Between circus arts, clowning, and magic, more than sixty companies have settled in Avignon this year. This wide juxtaposition of forms and disciplines is also very interesting to question on the economic level: several hundred performances are scheduled for the three weeks, and this long presence clearly has an impact on the visibility of artists and their creations in the coming months. Avignon is also a market frequented by presenters and agents—countless professionals who discover, evaluate, validate, buy, and program their respective seasons. When it comes to the circus, few festivals offer so many performances in a row to so many companies. With a duration of almost a month, the Salzburg Winterfest is probably the one that schedules the longest series, sometimes about twenty shows, and contributes greatly to filling the companies’ calendars.

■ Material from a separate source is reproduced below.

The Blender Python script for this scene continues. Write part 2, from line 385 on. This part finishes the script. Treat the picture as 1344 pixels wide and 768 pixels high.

Avignon is both a showcase and a crucible, a platform and a unit of measure for all the artistic forms that confront a very diverse audience. Beyond being a gigantic festival of live entertainment in all its forms, the Festival d’Avignon is also a formidable actor on a global scale; the “IN” festival issues around 140,000 tickets each year, and the “OFF” a little less than 100,000. It is, without a doubt, one of the most important events in terms of artistic resonance, and it is not surprising that the contemporary circus world has made it one of its most anticipated annual stages.